When Voyager 2 passes Uranus, what will it find? Speculations by a scientist at the University of California's Lawrence Livermore Laboratory raise an intriguing possibility.

Theoretical Physicist Marvin Ross notes that both Uranus and Neptune are large, layered spheres with atmospheres of hydrogen and helium, and presumably a hard, rocky inner core. But between the gases and the core is an ocean, incongruously known as an "ice layer," made of water, ammonia and methane. At a depth of nearly 6,000 miles, this sea of liquid is subject to enormous pressures, at least 200,000 times that of the earth's atmosphere at sea level; and its temperatures probably start at 2,500DEG F.

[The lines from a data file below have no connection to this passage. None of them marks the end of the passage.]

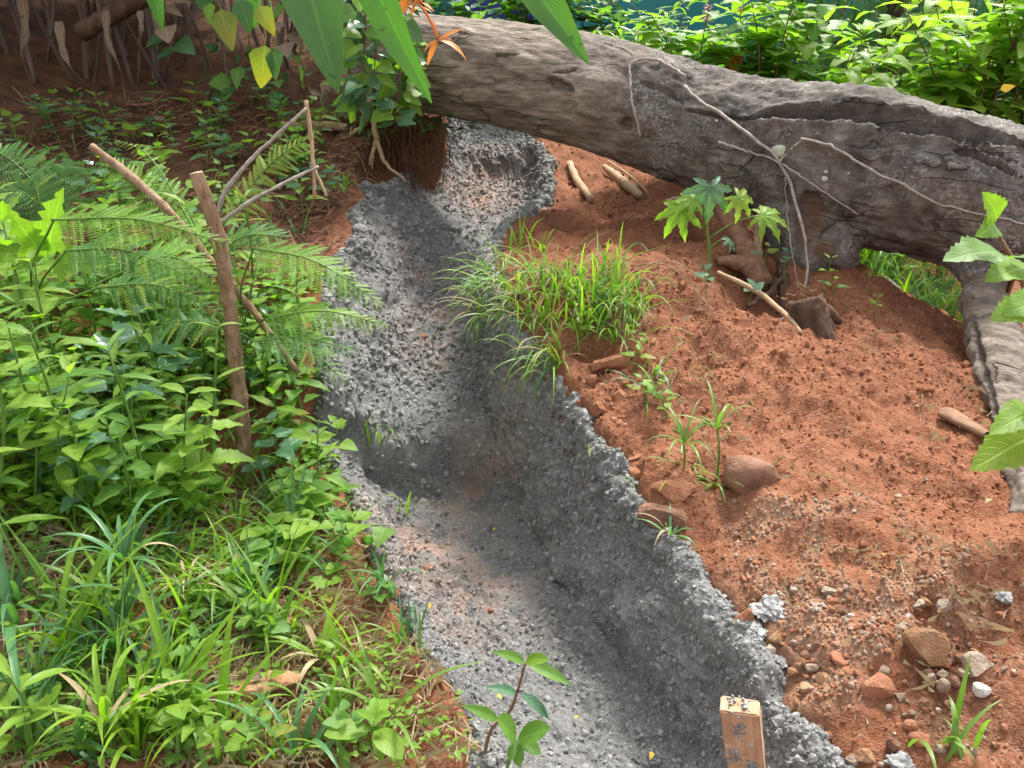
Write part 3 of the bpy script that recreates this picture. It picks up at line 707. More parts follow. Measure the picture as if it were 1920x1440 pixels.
# dry vines lying over the log
def on_log(u, v, off=.018, y=None):
    p, nn = log_hit(u, v)
    if p is None or y is not None:
        return at(u, v, y if y else 3.4)
    return p + nn * off + Vector((0, -.012, 0))
def stick(name, pts, radii, mat, label, cat, seg=7, n=24, group=None, knots=0, jitter=.0, parts=()):
    rows = [tuple(p) + (r,) for p, r in zip(pts, radii)]
    s_ = spline(rows, n)
    if jitter: s_[1:-1, :3] += rng.normal(0, jitter, (n - 2, 3))
    V, F = tube(s_[:, :3], np.maximum(.0008, s_[:, 3] * (1 + .08 * rng.normal(size=n))), seg)
    base = Vector(pts[0])
    o = MB().add(V, F).obj(name, mat, None, True, base)
    tag(o, label, cat, group); return o, s_
def vine(rows, r, label):
    pts = [on_log(u, v, .018, y) for u, v, y in rows]
    return stick('dry_vine', pts, np.linspace(r * .75, r * .42, len(pts)), M['twig'], label, 'vine', 6, 40, None, 0, .0022)[0]
v1 = vine([(1285, 150, None), (1250, 128, None), (1215, 117, None), (1184, 124, None), (1182, 150, None), (1187, 190, None), (1204, 252, None)], .010, 'short pale vine twig arching and hanging over the middle of the log')
v2 = vine([(1284, 166, None), (1310, 190, None), (1350, 215, None), (1400, 250, None), (1462, 300, None), (1488, 355, None), (1505, 430, 3.33), (1512, 520, 3.28), (1482, 585, 3.15), (1440, 610, 3.05), (1405, 632, 2.98), (1352, 637, 2.95)], .0105, 'long grey dry vine hanging from the log down to the red soil')
v3 = vine([(1350, 266, None), (1400, 282, None), (1460, 302, None), (1520, 340, None), (1610, 398, None)], .0065, 'thin dry vine crossing the shaded face of the log diagonally')
v4 = vine([(1502, 262, None), (1560, 276, None), (1620, 312, None), (1700, 350, None), (1760, 380, None), (1840, 400, None), (1930, 420, None)], .0085, 'long pale vine running along the right part of the log')
v5 = vine([(1463, 302, None), (1480, 285, None), (1504, 262, None)], .0075, 'short forked vine twig above the pale lichen on the log')
v6 = vine([(1474, 330, None), (1477, 380, None), (1484, 470, 3.3), (1498, 540, 3.25)], .004, 'hair thin vine strand hanging beside the long dry vine')
v7 = vine([(1250, 375, 3.9), (1320, 363, 3.85), (1380, 378, 3.8), (1420, 390, 3.75)], .006, 'dark thin twig sticking out under the log above the papaya seedling')

# stump and roots under the log
def barky(V, amp, sc_, seed):
    V = np.asarray(V, float); c = V.mean(0); nn = V - c; nn[:, 2] *= .2; nn /= np.linalg.norm(nn, axis=1)[:, None] + 1e-9
    return V + nn * (amp * fbm(V * np.array([1, 1, .35]), sc_, 3, seed))[:, None]
b0 = G(1520, 612); st = empty('tree_stump', b0, 'dark rough stump standing in the soil under the log stub', 'stump')
p1 = at(1512, 560, b0.y + .03)
V, F = tube(spline([(*(b0 + Vector((0, 0, -.06))), .115), (*b0.lerp(p1, .3), .092), (*b0.lerp(p1, .75), .088), (*p1, .08)], 26), .0 + spline([(.115,), (.092,), (.088,), (.08,)], 26)[:, 0], 40) if False else tube(spline([tuple(b0 + Vector((0, 0, -.06))), tuple(b0.lerp(p1, .3)), tuple(b0.lerp(p1, .75)), tuple(p1)], 26), spline([(.105,), (.082,), (.075,), (.06,)], 26)[:, 0], 40)
V = barky(V, .022, 18, 150); V[:, 2] += np.where(V[:, 2] > p1.z - .03, .018 * fbm(V, 28, 2, 151), 0)
MB().add(V, F).obj('wood', M['stump'], st, True, b0)
for k_, (u, v) in enumerate([(1575, 600), (1480, 598), (1545, 632)]):
    e = G(u, v); V, F = tube(spline([tuple(b0 + Vector((0, 0, .08))), tuple(b0.lerp(e, .55) + Vector((0, 0, .035))), tuple(e + Vector((0, 0, -.01)))], 12), np.linspace(.035, .012, 12), 9)
    MB().add(barky(V, .008, 30, 155 + k_), F).obj('root', M['stump'], st, True, b0)
def simple_stick(name, rows, rad, mat, label, cat, lift=0.0, seg=9, n=16, group=None, amp=.003):
    pts = []
    for r_ in rows:
        p = G(*r_[:2]) + Vector((0, 0, lift)) if len(r_) == 2 else at(*r_)
        pts.append(p)
    o, s_ = stick(name, pts, rad, mat, label, cat, seg, n, group, 0, amp * .3)
    return o, s_
simple_stick('dead_branch', [(1335, 350, 3.8), (1385, 440, 3.55), (1430, 535, 3.3)], (.035, .045, .045), M['root_fibre'], 'thick brown dead branch leaning behind the papaya seedling', 'branch', 0, 12, 20, None, .01)
simple_stick('dead_branch', [(1428, 395, 3.5), (1421, 460, 3.45), (1418, 545, 3.3)], (.02, .021, .023), M['stick'], 'straight grey sapling stem under the log beside the papaya seedling', 'branch')
simple_stick('dead_branch', [(1345, 490, 3.45), (1390, 494, 3.42), (1432, 518, 3.36)], (.02, .034, .03), M['root_fibre'], 'short thick brown root end lying in the soil hollow', 'root', 0, 10, 14, None, .006)
simple_stick('dead_branch', [(1345, 525), (1420, 562), (1475, 610), (1500, 640)], (.008, .011, .009, .006), M['root'], 'thin brown stick lying down the soil beside the dark stump', 'stick', .03)
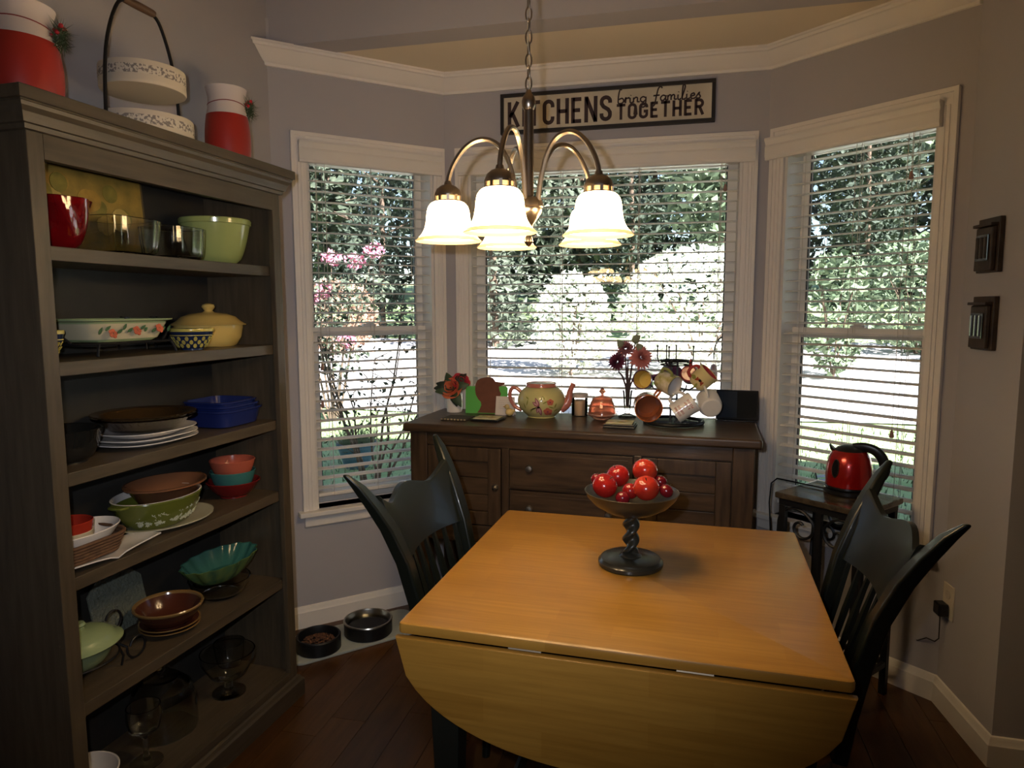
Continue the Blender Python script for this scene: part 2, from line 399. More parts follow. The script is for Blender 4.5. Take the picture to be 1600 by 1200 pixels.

To find out what happens to materials under such extreme conditions, Lawrence Livermore researchers have been firing high-velocity projectiles into small samples of water, ammonia and methane, creating shock waves. The water and ammonia compressed, as expected. But the methane broke apart into its components, hydrogen and carbon. The question is: What form would the carbon take within the actual planet? One possibility: diamonds; so many, in fact, says Ross, that they might equal 15% of the total mass of the planet, enough sparklers to carpet the earth. Ross is quick to add, though, that since the gems are so deeply buried, the South Africans have nothing to fear. .. yet.